Almost before it got under way the 2nd annual Blob Rebus Contest is over. Troy Huber, no stranger to this website, has proven once again that a keen mind and agonizing loneliness are a potent combination!!
When he received confirmation of his victory the Connecticut resident could barely contain his glee (or his saliva) and commented on what was a difficult but rewarding evening: "I was dealing with several variables and subsets of possible word/picture combinations. It was only when I decide to apply one of the Fisk algorithms that I achieved a breakthrough."
Asked about how it felt to own a Rocky mountain Huber was pragmatic; "Being an asthmatic I don't get out to the mountains that much so I've decided to do like other big prize winners and take my winnings in installments, one truck load a year shipped to my parents backyard until I die.
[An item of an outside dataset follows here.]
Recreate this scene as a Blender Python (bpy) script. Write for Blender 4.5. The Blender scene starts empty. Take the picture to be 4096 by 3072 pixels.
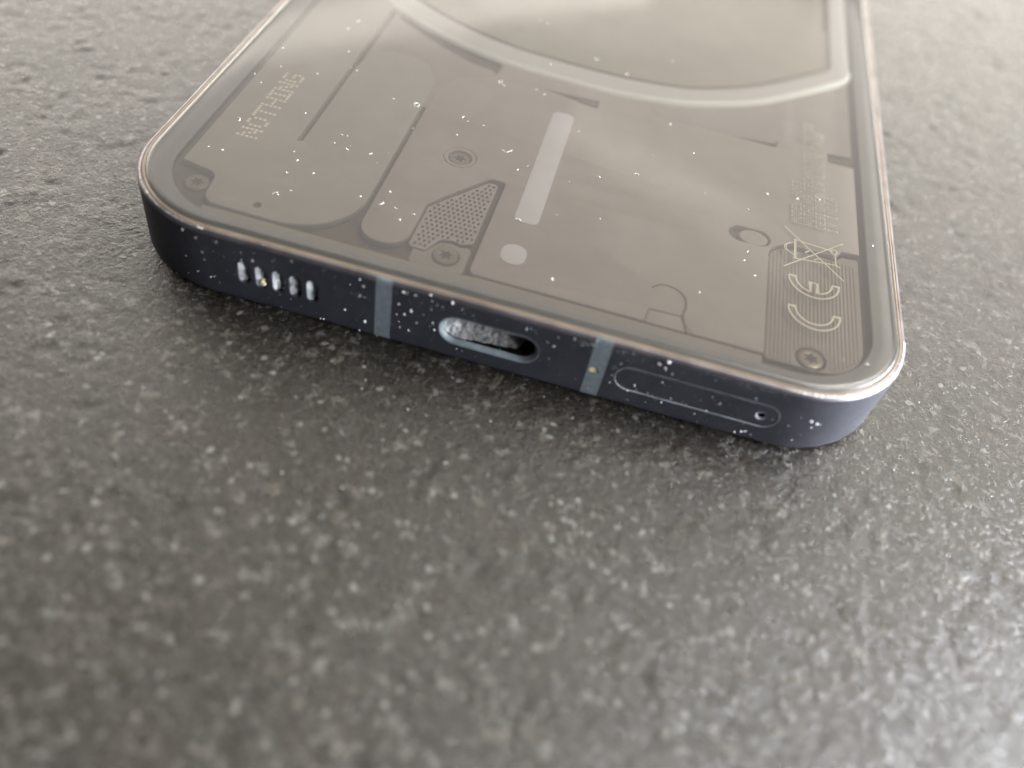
import bpy, bmesh, math, random
import numpy as np
from mathutils import Vector, Matrix, Quaternion
from math import sin, cos, pi, radians

random.seed(7)
rng = np.random.default_rng(11)
S = bpy.context.scene
COL = S.collection
MM = 0.001

# ------------------------------------------------------------------ camera
cam_d = bpy.data.cameras.new("camera")
cam = bpy.data.objects.new("camera", cam_d)
COL.objects.link(cam)
CX = Vector((5.9076, -54.4154, 61.5507)) * MM
rx = Vector((0.96303, 0.22465, 0.14867)).normalized()
uy = Vector((-0.26688, 0.72055, 0.63998))
fz = rx.cross(uy).normalized()
uy = fz.cross(rx).normalized()
cam.matrix_world = Matrix(((rx.x, uy.x, fz.x, CX.x), (rx.y, uy.y, fz.y, CX.y), (rx.z, uy.z, fz.z, CX.z), (0, 0, 0, 1)))
cam_d.sensor_fit = 'HORIZONTAL'
cam_d.sensor_width = 36.0
cam_d.lens = 36.0 * 0.83671
cam_d.clip_start = 0.005
cam_d.clip_end = 50.0
cam_d.dof.use_dof = True
cam_d.dof.focus_distance = 0.0885
cam_d.dof.aperture_fstop = 11.5
S.camera = cam

# ------------------------------------------------------------------ world and lamps (window light in a room, plus added fill lamps)
W = bpy.data.worlds.new("World")
S.world = W
W.use_nodes = True
bg = W.node_tree.nodes["Background"]
bg.inputs[0].default_value = (0.95, 0.97, 1.0, 1)
bg.inputs[1].default_value = 0.105
S.view_settings.view_transform = 'Standard'
S.view_settings.look = 'None'
S.view_settings.exposure = 0.0
S.view_settings.gamma = 1.0


def area(name, az, el, dist, w, h, radiance, col, aim=(0, 0.02, 0), roll=0):
    """rectangular lamp: az from +y towards +x, el above the table, in degrees"""
    d = bpy.data.lights.new(name, 'AREA')
    d.shape = 'RECTANGLE'
    d.size, d.size_y = w, h
    d.energy = radiance * pi * w * h
    d.color = col
    o = bpy.data.objects.new(name, d)
    COL.objects.link(o)
    a, e = radians(az), radians(el)
    t = Vector(aim)
    v = Vector((sin(a) * cos(e), cos(a) * cos(e), sin(e)))
    o.location = t + v * dist
    o.rotation_euler = (v.to_track_quat('Z', 'Y') @ Quaternion((0, 0, 1), radians(roll))).to_euler()
    return o


area("window_lamp", -8, 40, 1.5, 4.0, 1.02, 2.05, (1.0, 0.925, 0.835))
area("low_fill_lamp", -18, 11, 1.6, 5.5, 0.45, 7.5, (1.0, 0.94, 0.85))  # unseen lamp added to give the far stone its sheen
area("key_window_lamp", 64, 53, 1.0, 0.60, 0.48, 12.2, (1.0, 0.945, 0.88))
area("curtain_gap_lamp", -17, 26.7, 1.0, 0.56, 0.055, 1.7, (1.0, 0.93, 0.83), roll=11)
area("curtain_fold_lamp", 8, 36.0, 1.1, 0.40, 0.06, 0.58, (1.0, 0.93, 0.84), roll=-15)
area("front_window_lamp", 102, 7, 0.26, 0.12, 0.050, 92.0, (0.90, 0.94, 1.0), aim=(0.035, 0.0, 0.004))
area("corner_fill_lamp", 78, 8, 0.55, 0.24, 0.10, 125.0, (0.90, 0.94, 1.0), aim=(0.035, 0.003, 0.004))  # added lamp, only there to brighten the frame's right corner
area("rim_fill_lamp", 128, 47, 0.5, 0.07, 0.06, 85.0, (0.93, 0.96, 1.0), aim=(0.035, 0.0, 0.004))  # small unseen lamp added for highlights on the metal lip

# ------------------------------------------------------------------ materials
def mat(name):
    m = bpy.data.materials.new(name)
    m.use_nodes = True
    nt = m.node_tree
    return m, nt, nt.nodes["Principled BSDF"]


def N(nt, t, **kw):
    n = nt.nodes.new(t)
    for k, v in kw.items():
        if k.startswith('i_'):
            key = k[2:]
            key = int(key) if key.isdigit() else key
            n.inputs[key].default_value = v
        else:
            setattr(n, k, v)
    return n


def math_n(nt, op, a, b=None, c=None, clamp=False):
    n = nt.nodes.new("ShaderNodeMath")
    n.operation = op
    n.use_clamp = clamp
    for i, v in enumerate((a, b, c)):
        if v is None:
            continue
        if isinstance(v, (int, float)):
            n.inputs[i].default_value = v
        else:
            nt.links.new(v, n.inputs[i])
    return n.outputs[0]


def mixc(nt, f, a, b):
    n = nt.nodes.new("ShaderNodeMix")
    n.data_type = 'RGBA'
    for s, v in ((n.inputs[0], f), (n.inputs[6], a), (n.inputs[7], b)):
        if isinstance(v, (int, float)):
            s.default_value = v
        elif isinstance(v, tuple):
            s.default_value = v if len(v) == 4 else v + (1,)
        else:
            nt.links.new(v, s)
    return n.outputs[2]


def mm_coords(nt):
    """object position in millimetres"""
    tc = N(nt, "ShaderNodeTexCoord")
    v = N(nt, "ShaderNodeVectorMath", operation='SCALE')
    nt.links.new(tc.outputs["Object"], v.inputs[0])
    v.inputs[3].default_value = 1000.0
    return v.outputs[0]


def noise(nt, co, scale, detail=4, rough=0.55):
    n = N(nt, "ShaderNodeTexNoise")
    n.inputs["Scale"].default_value = scale
    n.inputs["Detail"].default_value = detail
    n.inputs["Roughness"].default_value = rough
    nt.links.new(co, n.inputs["Vector"])
    return n


def ramp(nt, fac, lo, hi, a=0.0, b=1.0):
    n = N(nt, "ShaderNodeMapRange")
    n.interpolation_type = 'SMOOTHSTEP'
    nt.links.new(fac, n.inputs[0])
    for i, v in ((1, lo), (2, hi), (3, a), (4, b)):
        n.inputs[i].default_value = v
    return n.outputs[0]


def plastic(name, col, rough=0.6, spec=0.3, var=0.12, grain=0.0, gscale=6.0):
    m, nt, p = mat(name)
    co = mm_coords(nt)
    n = noise(nt, co, 0.35, 5)
    f = ramp(nt, n.outputs[0], 0.3, 0.7)
    a = tuple(c * (1 - var) for c in col)
    b = tuple(min(1, c * (1 + var)) for c in col)
    nt.links.new(mixc(nt, f, a, b), p.inputs["Base Color"])
    p.inputs["Roughness"].default_value = rough
    p.inputs["Specular IOR Level"].default_value = spec
    if grain:
        g = noise(nt, co, gscale, 3)
        bp = N(nt, "ShaderNodeBump")
        bp.inputs["Strength"].default_value = grain
        bp.inputs["Distance"].default_value = 0.05 * MM
        nt.links.new(g.outputs[0], bp.inputs["Height"])
        nt.links.new(bp.outputs[0], p.inputs["Normal"])
    return m


M = {}
M['plate'] = plastic("dark_grey_plastic", (0.355, 0.318, 0.300), 0.65, 0.25, 0.05)
M['shield'] = plastic('grey_shield_plastic', (0.345, 0.327, 0.300), 0.62, 0.25, 0.05)
M['bracket'] = plastic('bracket_plastic', (0.305, 0.28, 0.262), 0.68, 0.25, 0.05)
M['seam'] = plastic('seam_shadow_plastic', (0.12, 0.10, 0.085), 0.8, 0.15, 0.1)
M['shelf'] = plastic("textured_grey_plastic", (0.31, 0.285, 0.265), 0.7, 0.25, 0.06, 0.5, 5.0)
M['ribs'] = plastic("ribbed_grey_plastic", (0.275, 0.248, 0.218), 0.6, 0.3, 0.05)
M['floor'] = plastic("recess_plastic", (0.10, 0.083, 0.068), 0.8, 0.15, 0.2)
M['ledge'] = plastic("adhesive_ledge", (0.235, 0.238, 0.236), 0.7, 0.2, 0.06)
M['coil'] = plastic("coil_cover", (0.33, 0.31, 0.262), 0.6, 0.3, 0.06)
M['strip'] = plastic("light_diffuser", (0.62, 0.625, 0.65), 0.5, 0.3, 0.04)
M['screw'] = plastic("screw_steel", (0.24, 0.215, 0.175), 0.35, 0.5, 0.1)
M['screw'].node_tree.nodes["Principled BSDF"].inputs["Metallic"].default_value = 0.4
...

My dad, Troy Huber Sr. thinks it's the right thing to do."
So congratulations and a jaunty tip of the hat to you Troy Huber on a well deserved victory. Better luck to the rest of you next year. (losers)
8 comments:
No fair! That pictured dropping is far beyond what I would consider a turd. There must be some sort of standardized grading system for what qualifies as a turd compared to a full blown BM. I am lodging an official claim of shenanigans on this whole contest.
Consider yourself served.
Dixxx
Dixxx,
http://www.urbandictionary.com/define.php?term=turd
Copy/paste this link and then apologize at your own convenience.
Troy Huber seemed to have little trouble identifying that brown coily thing as a turd and most acceptable dictionaries simply define "turd" as a piece of excrement. The feces pictured is in fact contiguous and is therefore a single, unadulterated turd. Were it segemented, bi-partite, or even conglomerate I'd understand your confusion. Just admit that on this occasion Huber got the better of you and take your defeat like a man. You don't hear the Mikexxxster or other habitual complainers crying do you??
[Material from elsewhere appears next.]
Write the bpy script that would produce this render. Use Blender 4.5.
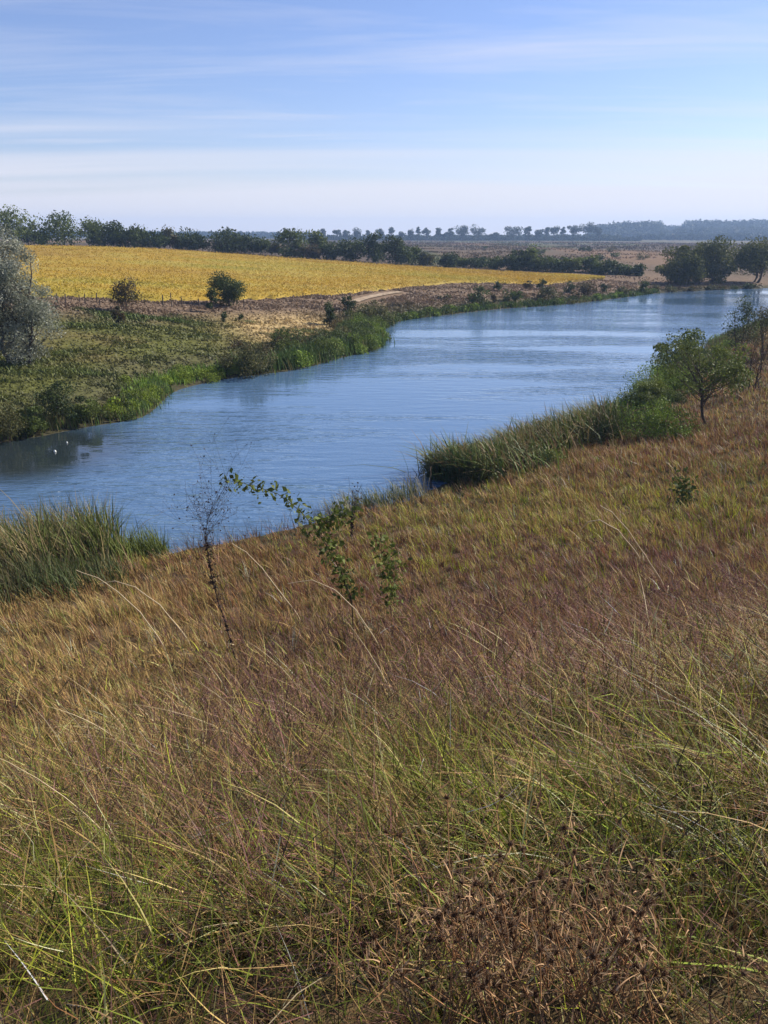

Blobby, you're such a terd.
Blb, times are achaigin'. CHildren now are communicating on a whole differnt level that they were only a generation ago. Now, I think that as old fogies, you have get with the damn times. People are going to be saying "ttyl!" and "lol" in person. They're already saying "wtf", or at least my parents are. Soon we;ll have to update out insults to match those of the digital age, like "what a toolbar!" or "kiss my asterisk!", or "beej me!".Honately, I cant abide that kind of filthy talk, but I like to stir it up for a bit of a laugh nw and then. So, there's your food for thought. Let me know how you and your fogy friends are doing with the roll. of the times. i',m not drunk i swear.
Dear Mawia,
I have nothing against language evolving however I'm not crazy about it devolving.
Stay in school!!
BTW Wtf does "Beej me" mean??
If you don't know what it means, you better buy Phyllis a plane ticket asap.
Don't play games with me bitch, save them for your little friends!(did I say that??..sorry)
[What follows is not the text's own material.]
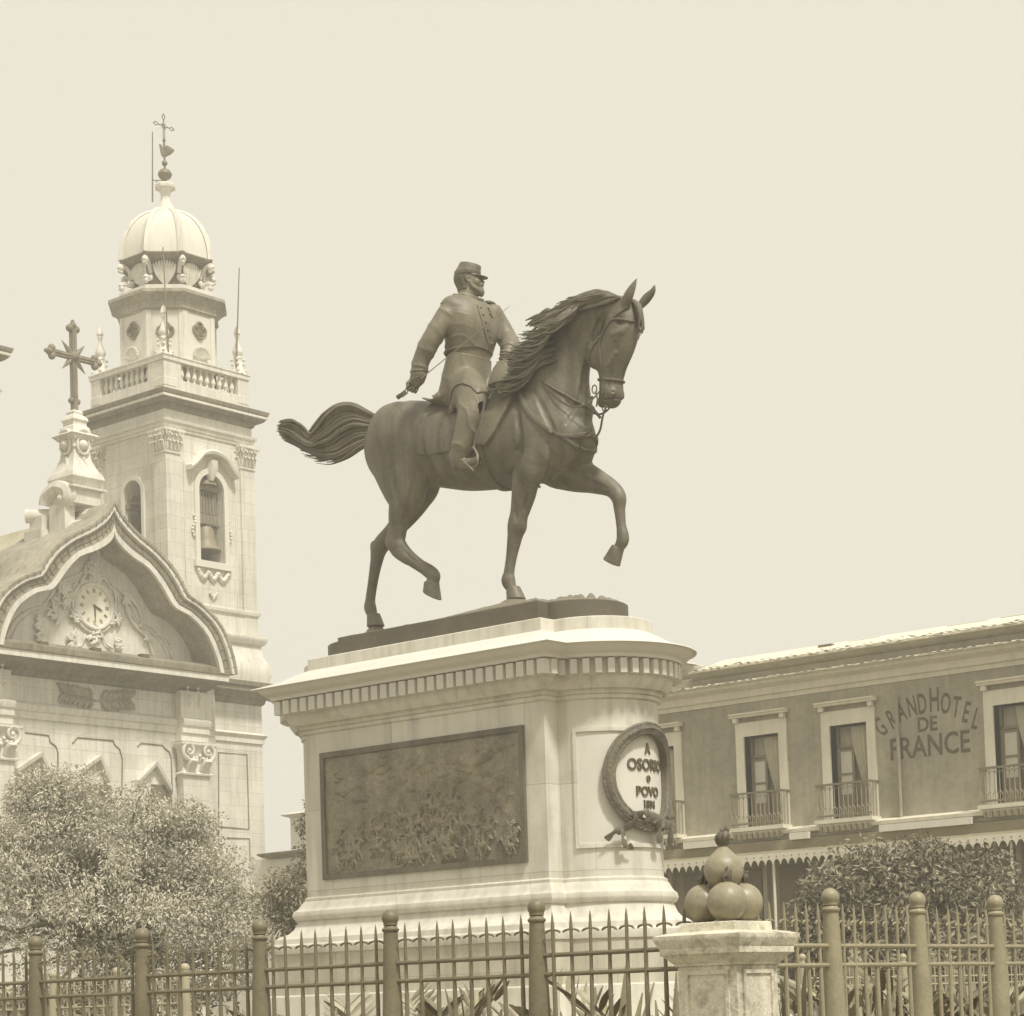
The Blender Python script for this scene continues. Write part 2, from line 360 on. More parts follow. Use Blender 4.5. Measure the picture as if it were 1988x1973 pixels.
def wave(X, Y, Z, seed, sc, oct=3):      # cheap smooth pseudo noise
    r = np.random.default_rng(seed); o = 0; a = 1
    for i in range(oct):
        k = r.normal(size=(3, 3)); k /= np.linalg.norm(k, axis=1)[:, None]; p = r.uniform(0, 6.28, 3)
        for j in range(3): o = o+a*np.sin((k[j, 0]*X+k[j, 1]*Y+k[j, 2]*Z)*sc*(1.9**i)*6.28+p[j]+(np.sin((k[(j+1) % 3, 0]*X+k[(j+1) % 3, 2]*Z)*sc*4)))/3
        a *= .55
    return o
# ================================================================== the ground
tag(MB().box(-500, 400, -150, 700, -.5, 0).build('plaza_ground', M['ground'], smooth=False), kind='structure')

# ================================================================== monument pedestal
_c = at_depth(1058, 1450, 28.); XR, Y0 = float(_c[0]), float(_c[1])
XL = float(on_plane(594, 1450, 1, Y0)[0]); W2, SB = 1.08, .27; RR = W2-SB; YC = Y0+W2
def plan(d, xl=XL, xr=XR, yc=YC, w2=W2, rr=RR, n=22, stilt=0.):
    w = w2+d; r = rr+d
    def half(sgn, xe):
        pts = [(xe+sgn*d, yc-w)]
        a0 = math.acos(max(-1, min(1, d/r)))
        arc = [(xe+sgn*(r*math.cos(-a0+2*a0*i/n)), yc+r*math.sin(-a0+2*a0*i/n)) for i in range(n+1)]
        return pts+arc+[(xe+sgn*d, yc+w)]
    R = half(1, xr); L = half(-1, xl)
    return R+L[::-1]
def stone_loft(prof, **k): return MB().loft([[(x, y, z) for x, y in plan(d, **k)] for d, z in prof])
def zc(y, d): return z_of(y, XR+d, Y0-d, 1058)
z_dtop, z_dbot = zc(1359, 0), zc(1705, 0)
pedestal = thing('monument_pedestal', (float((XL+XR)/2), YC, 0), 'tall pale stone pedestal with rounded end, bronze battle relief and wreath, under the bronze rider', 'pedestal')
z_step2 = zc(1966, .62); z_step = zc(1913, .42); z_die = zc(1822, .36)
stone_loft([(1.5, 0), (1.5, z_step2-.16), (1.46, z_step2-.12)]).build('platform', M['plinth_stone'], pedestal)
stone_loft([(.60, z_step2-.13), (.60, z_step-.02), (.585, z_step)]).build('step', M['granite'], pedestal)
stone_loft([(.36, z_step-.01), (.36, z_die)]).build('plinth', M['plinth_stone'], pedestal)
zb0 = z_die; zt0 = zc(1751, .13); zt1 = zc(1734, .13)
stone_loft([(.385, zb0-.01), (.40, zb0+.05), (.395, zb0+.1), (.36, zb0+.13), (.345, zb0+.2), (.30, zb0+.235), (.22, zb0+.27), (.165, zb0+.33), (.13, zt0-.06), (.115, zt0-.02), (.15, zt0-.01), (.175, zt0+.03), (.18, (zt0+zt1)/2), (.165, zt1), (.135, zt1+.02),
            (.125, zt1+.03), (.10, zt1+.07), (.065, zt1+.13), (.05, z_dbot-.06), (.05, z_dbot-.02), (.02, z_dbot)]).build('base_moulding', M['granite'], pedestal)
stone_loft([(0, z_dbot-.01), (0, z_dtop)]).build('die', M['granite'], pedestal)
zd0, zd1 = zc(1306, .31), zc(1275, .31); zco = zc(1241, .51)
stone_loft([(0, z_dtop-.01), (.03, z_dtop+.01), (.03, z_dtop+.06), (.055, z_dtop+.07), (.055, z_dtop+.1), (.075, z_dtop+.14), (.12, zd0-.16), (.17, zd0-.1), (.20, zd0-.04), (.205, zd0-.005)]).build('bed_moulding', M['granite'], pedestal)
stone_loft([(.205, zd0-.008), (.205, zd1-.01), (.23, zd1), (.335, zd1+.005), (.34, zd1+.03), (.35, zd1+.05), (.40, zd1+.07), (.45, zd1+.12), (.485, zd1+.16), (.495, zd1+.17), (.522, zd1+.175), (.53, zco-.01), (.52, zco),
            (.25, zco+.09), (.06, zco+.2), (-.04, zco+.25)]).build('cornice', M['granite_clean'], pedestal)
z_c1b, z_c1t = zco+.24, zc(1198, -.04)
stone_loft([(-.04, z_c1b), (-.04, z_c1t-.012), (-.05, z_c1t)]).build('top_course', M['granite'], pedestal)
# dentils
dn = MB(); zA, zB = zd0+.004, zd1-.012; dd = .32
def dentil_box(mb, c, t, nrm, wd):
    t = np.array(t); nrm = np.array(nrm); c = np.array(c)
    q = [c-t*wd/2, c+t*wd/2, c+t*wd/2+nrm*.11, c-t*wd/2+nrm*.11]
    mb.loft([[(p[0], p[1], zA) for p in q], [(p[0], p[1], zB) for p in q]])
nL = 29; span = XR+dd-.02-(XL-dd+.02)
for sgn in (-1, 1):
    yy = YC+sgn*(W2+.21)
    for i in range(nL):
        x = XL-dd+.09+(span-.14)*i/(nL-1); dentil_box(dn, (x, yy), (1*(-sgn), 0), (0, sgn), .118)
for sgn, xe in ((1, XR), (-1, XL)):
    rd = RR+.21; na = 19
    for i in range(na):
        a = -rad(74)+rad(148)*i/(na-1); dentil_box(dn, (xe+sgn*rd*math.cos(a), YC+rd*math.sin(a)), (-sgn*math.sin(a), math.cos(a)), (sgn*math.cos(a), math.sin(a)), .085)
for sgn in (-1, 1):
    dn.box(XR+.218, XR+.322, min(YC+sgn*(W2+.20), YC+sgn*(W2+.09)), max(YC+sgn*(W2+.20), YC+sgn*(W2+.09)), zA, zB)
pl_ = plan(.214); dn.loft([[(x, y, z) for x, y in pl_] for z in (zA+.002, zB-.002)])
dn.build('dentil_course', M['granite_clean'], pedestal)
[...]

OK let me put myself in the mindset of an ironic, computer savvy, 20 something...BEEJ ME hmmmm (think Blob, think!!).....got it
BLOW ME!!!
p.s. sorry for lashing out. It's the stress and sleep deprivation and the stress.
Blob! You wound me deeply!! Habitual complainer? Moi?? I don't think so!!! On the other hand, I really,really like "the Mikexxxster" - but let's tweak it just a little - how about "The Mikexxxster" (!!!!!!!)?